**What is being asked**
Reproduce each of the lines word for word.

**Source data**
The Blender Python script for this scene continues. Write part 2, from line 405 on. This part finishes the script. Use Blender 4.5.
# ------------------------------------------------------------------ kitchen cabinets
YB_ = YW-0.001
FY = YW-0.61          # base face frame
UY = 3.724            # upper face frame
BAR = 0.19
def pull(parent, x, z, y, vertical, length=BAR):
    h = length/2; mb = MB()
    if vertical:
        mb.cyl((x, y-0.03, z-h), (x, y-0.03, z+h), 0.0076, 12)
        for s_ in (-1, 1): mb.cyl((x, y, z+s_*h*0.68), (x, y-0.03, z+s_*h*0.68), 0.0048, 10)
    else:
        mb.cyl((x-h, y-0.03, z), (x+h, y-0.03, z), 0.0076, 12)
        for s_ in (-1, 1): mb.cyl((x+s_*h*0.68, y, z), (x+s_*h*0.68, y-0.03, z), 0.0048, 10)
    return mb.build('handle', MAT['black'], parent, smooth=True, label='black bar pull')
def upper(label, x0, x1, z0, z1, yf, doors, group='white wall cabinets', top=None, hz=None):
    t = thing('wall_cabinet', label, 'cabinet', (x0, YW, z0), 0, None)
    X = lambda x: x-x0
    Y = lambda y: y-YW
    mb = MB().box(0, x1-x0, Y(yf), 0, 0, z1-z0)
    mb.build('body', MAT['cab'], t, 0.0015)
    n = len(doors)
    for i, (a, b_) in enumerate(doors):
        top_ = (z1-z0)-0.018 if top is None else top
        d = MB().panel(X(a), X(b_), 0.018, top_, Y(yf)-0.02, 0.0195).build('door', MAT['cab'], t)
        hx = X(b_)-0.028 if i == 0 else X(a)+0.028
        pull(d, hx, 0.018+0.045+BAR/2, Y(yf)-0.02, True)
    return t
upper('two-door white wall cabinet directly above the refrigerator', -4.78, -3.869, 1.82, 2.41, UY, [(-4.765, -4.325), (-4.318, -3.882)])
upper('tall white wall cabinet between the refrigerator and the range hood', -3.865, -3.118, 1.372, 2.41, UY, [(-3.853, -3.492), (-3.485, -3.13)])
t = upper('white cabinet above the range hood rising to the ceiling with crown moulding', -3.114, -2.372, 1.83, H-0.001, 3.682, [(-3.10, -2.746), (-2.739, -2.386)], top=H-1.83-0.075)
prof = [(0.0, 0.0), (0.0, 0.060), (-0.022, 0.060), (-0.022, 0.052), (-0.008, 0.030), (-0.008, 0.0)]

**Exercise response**
The Blender Python script for this scene continues. Write part 2, from line 405 on. This part finishes the script. Use Blender 4.5.
# ------------------------------------------------------------------ kitchen cabinets
YB_ = YW-0.001
FY = YW-0.61          # base face frame
UY = 3.724            # upper face frame
BAR = 0.19
def pull(parent, x, z, y, vertical, length=BAR):
    h = length/2; mb = MB()
    if vertical:
        mb.cyl((x, y-0.03, z-h), (x, y-0.03, z+h), 0.0076, 12)
        for s_ in (-1, 1): mb.cyl((x, y, z+s_*h*0.68), (x, y-0.03, z+s_*h*0.68), 0.0048, 10)
    else:
        mb.cyl((x-h, y-0.03, z), (x+h, y-0.03, z), 0.0076, 12)
        for s_ in (-1, 1): mb.cyl((x+s_*h*0.68, y, z), (x+s_*h*0.68, y-0.03, z), 0.0048, 10)
    return mb.build('handle', MAT['black'], parent, smooth=True, label='black bar pull')
def upper(label, x0, x1, z0, z1, yf, doors, group='white wall cabinets', top=None, hz=None):
    t = thing('wall_cabinet', label, 'cabinet', (x0, YW, z0), 0, None)
    X = lambda x: x-x0
    Y = lambda y: y-YW
    mb = MB().box(0, x1-x0, Y(yf), 0, 0, z1-z0)
    mb.build('body', MAT['cab'], t, 0.0015)
    n = len(doors)
    for i, (a, b_) in enumerate(doors):
        top_ = (z1-z0)-0.018 if top is None else top
        d = MB().panel(X(a), X(b_), 0.018, top_, Y(yf)-0.02, 0.0195).build('door', MAT['cab'], t)
        hx = X(b_)-0.028 if i == 0 else X(a)+0.028
        pull(d, hx, 0.018+0.045+BAR/2, Y(yf)-0.02, True)
    return t
upper('two-door white wall cabinet directly above the refrigerator', -4.78, -3.869, 1.82, 2.41, UY, [(-4.765, -4.325), (-4.318, -3.882)])
upper('tall white wall cabinet between the refrigerator and the range hood', -3.865, -3.118, 1.372, 2.41, UY, [(-3.853, -3.492), (-3.485, -3.13)])
t = upper('white cabinet above the range hood rising to the ceiling with crown moulding', -3.114, -2.372, 1.83, H-0.001, 3.682, [(-3.10, -2.746), (-2.739, -2.386)], top=H-1.83-0.075)
prof = [(0.0, 0.0), (0.0, 0.060), (-0.022, 0.060), (-0.022, 0.052), (-0.008, 0.030), (-0.008, 0.0)]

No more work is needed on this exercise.